3. Druk op de aan/uit-schakelaar aan de zijkant van de versterkersonde en houd deze ingedrukt.
4. Houd de geïsoleerde sondetip tegen de te testen draad om het signaal op te vangen dat door
de toongenerator wordt opgewekt.
5. Draai aan de volume/gevoeligheidsregeling aan de bovenzijde van de sonde om het geschikte
niveau en gevoeligheid te verkrijgen voor het identificeren en opsporen van de draad.
6. De toon is het luidst bij draden die rechtstreeks op de toongenerator zijn aangesloten.
Opmerking: RJ11 testen worden uitsluitend uitgevoerd op één paar en RJ45 testen worden
uitgevoerd op pinnen 4 en 5.
Opmerking: Onderaan de sonde bevindt zich een koptelefoonaansluiting
Identificeren van de telefoonkabeltip- en ring – Gebruiken van poolklemmen
1. Stel de toongenerator in op de OFF positie.
2. Sluit de rode testkabel aan op een lijn en de zwarte testkabel op de andere lijn.
3. De LED-kleur geeft de aansluiting op de RODE testkabel als volgt aan:
4. GROEN = Ringzijde, ROOD = Tipzijde.
Identificeren van de telefoonkabeltip- en ring – Gebruiken van de RJ-11 en
RJ-45 connectoren
1. Stel de toongenerator in op de OFF positie.
2. Sluit de RJ-11 of RJ-45 connector aan op de overeenkomstige kabelconnector.
3. De LED-kleur geeft de toestand van de bedrading van de telefoonaansluiting aan.
GROEN = Aansluiting met correcte bedrading,
ROOD = Aansluiting waarbij de bedrading een omgekeerde polariteit heeft.

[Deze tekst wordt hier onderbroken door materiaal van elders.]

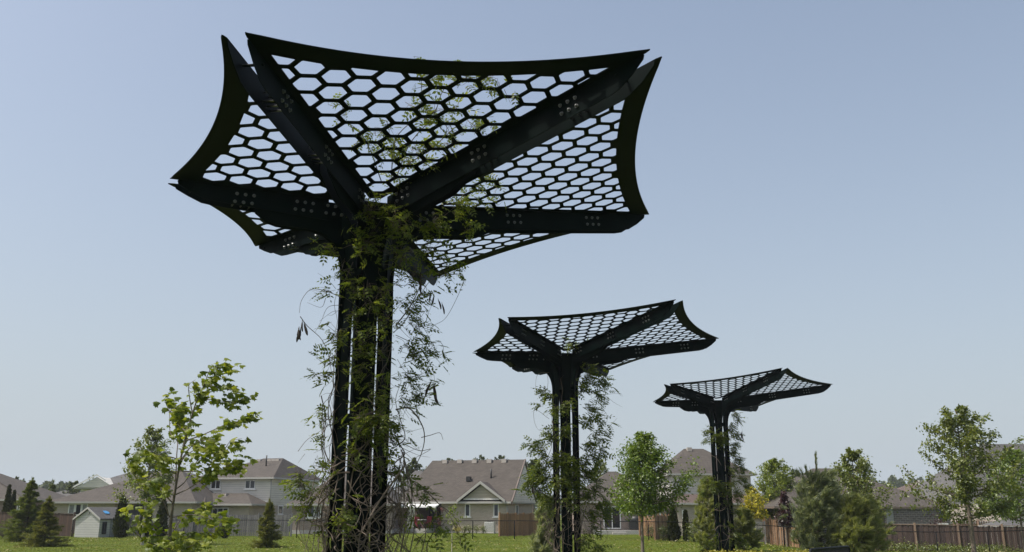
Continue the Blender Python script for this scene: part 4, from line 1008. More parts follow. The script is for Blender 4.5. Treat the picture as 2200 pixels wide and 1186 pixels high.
class House:
    def __init__(s, name, label, px, Y, rot=0.0, cat='house', group='houses along the far side of the lawn'):
        s.Y = Y; s.k = kpx(Y); s.px = px; s.rot = R(rot); s.c = math.cos(s.rot)
        x = xx(px, Y); s.z0 = gz(x, Y) if True else 0
        s.root = empty(name, (x, Y, 0), s.rot, label, cat, group)
    def X(s, px):                     # local x of a photograph column on the front plane (local y = 0)
        # ray through column px meets the front plane
        tx = (px-1100.0)/FPX*CP; x0 = xx(s.px, s.Y)
        # x0 + c*u = tx*(Y + sin*u)
        return (tx*s.Y - x0)/(s.c - tx*math.sin(s.rot))
    def Z(s, py, y=0.0): return zz(py, s.Y + y)
    def wall(s, x0, x1, y0, y1, z0, z1, mat, name='wall'): return MB().box(x0, x1, y0, y1, z0, z1).build(name, M[mat], s.root)
    def roof(s, x0, x1, y0, y1, ze, zr, rx0, rx1, mat='roof', oh=.4, ry=None, fascia='trim_grey', name='roof'):
        a0, a1, b0, b1 = x0-oh, x1+oh, y0-oh, y1+oh; ry = (y0+y1)/2 if ry is None else ry; t = .06
        v = [(a0,b0,ze), (a1,b0,ze), (a1,b1,ze), (a0,b1,ze), (rx0,ry,zr), (rx1,ry,zr)]
        lo = [(x, y, z-t) for x, y, z in v[:4]]
        f = [(0,1,5,4), (2,3,4,5), (1,2,5), (3,0,4), (0,6,7,1), (1,7,8,2), (2,8,9,3), (3,9,6,0), (6,9,8,7)]
        r = MB().add(v+lo, f).build(name, M[mat], s.root)
        g = MB(); h = .13
        g.box(a0-.02, a1+.02, b0-.09, b0-.003, ze-h, ze+.015); g.box(a1+.003, a1+.09, b0-.09, b1, ze-h, ze+.015); g.box(a0-.09, a0-.003, b0-.09, b1, ze-h, ze+.015)
        g.build('gutter', M[fascia], r)
        MB().box(a0, a1, b0, b1, ze-h, ze-t-.002).build('soffit', M['trim_grey'], r)
        return r
    def window(s, x0, x1, z0, z1, y=0.0, mull=1, pane='glass', face='front', fx=0.0, sill=True, fr=.07, frame='trim', name='window'):
        def B(mb, u0, u1, v0, v1, d0, d1):
            if face == 'front': mb.box(u0, u1, y-d1, y-d0, v0, v1)
            else: mb.box(fx+d0, fx+d1, u0, u1, v0, v1)
        mb = MB()
        B(mb, x0, x1, z0, z0+fr, 0, .06); B(mb, x0, x1, z1-fr, z1, 0, .06); B(mb, x0, x0+fr, z0+fr, z1-fr, 0, .06); B(mb, x1-fr, x1, z0+fr, z1-fr, 0, .06)
        for m in range(1, mull+1):
            c = x0 + (x1-x0)*m/(mull+1); B(mb, c-fr*.5, c+fr*.5, z0+fr, z1-fr, 0, .055)
        w = mb.build(name, M[frame], s.root)
        for m in range(mull+1):
            c0 = x0 + (x1-x0)*m/(mull+1) + fr*.5; c1_ = x0 + (x1-x0)*(m+1)/(mull+1) - fr*.5
            p = MB(); B(p, c0, c1_, z0+fr, z1-fr, .004, .02); p.build('pane', M[pane if not isinstance(pane, (list, tuple)) else pane[m % len(pane)]], w)
        if sill:
            q = MB(); B(q, x0-.1, x1+.1, z0-.1, z0-.003, 0, .10); q.build('sill', M['trim'], w)
        return w
    def vent(s, px, py, w=.45, name='roof_vent'):
        """box vent standing where the sight line meets height py on the roof ridge region (local front slope)"""
        pass
def on_slope(H, x, f, y0, ze, ry, zr, oh=.4):
    """point on the front slope: f = 0 at the eave, 1 at the ridge"""
    return Vector((x, (y0-oh) + (ry-(y0-oh))*f, ze + (zr-ze)*f))
def box_vent(H, p, w=.42, h=.16): MB().box(p.x-w/2, p.x+w/2, p.y-w/2, p.y+w/2, p.z-.12, p.z+h).build('roof_vent', M['vent'], H.root)
def pipe(H, p, h=.55, r=.07): MB().tube([(p.x, p.y, p.z-.1), (p.x, p.y, p.z+h)], r, 8).build('vent_pipe', M['pipe'], H.root)

# far left: only the falling roof slope shows
h = House('bungalow', 'dark brick bungalow at the left edge, only its sloping roof end showing', -260, 80)
e = h.Z(1073); h.wall(0, h.X(48), 0, 9, -.8, e-.13, 'brick_red')
h.roof(0, h.X(48), 0, 9, e, h.Z(985, 4), 4, h.X(-175), 'roof')
h.window(h.X(36), h.X(42), h.Z(1098), h.Z(1083), mull=0)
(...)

Identificeren van de lijntoestand van de telefoonkabel
1. Stel de toongenerator in op de OFF positie.
2. Sluit de rode testkabel aan op de RINGzijde en de zwarte testkabel op de TIPzijde.
3. De LED geeft de lijntoestand als volgt aan:
GROEN = VRIJ , UIT = BEZET, Knipperend GEEL = AAN HET BELLEN
4. Stel de vermogensschakelaar van de toongenerator in op CONT om de oproep te beëindigen.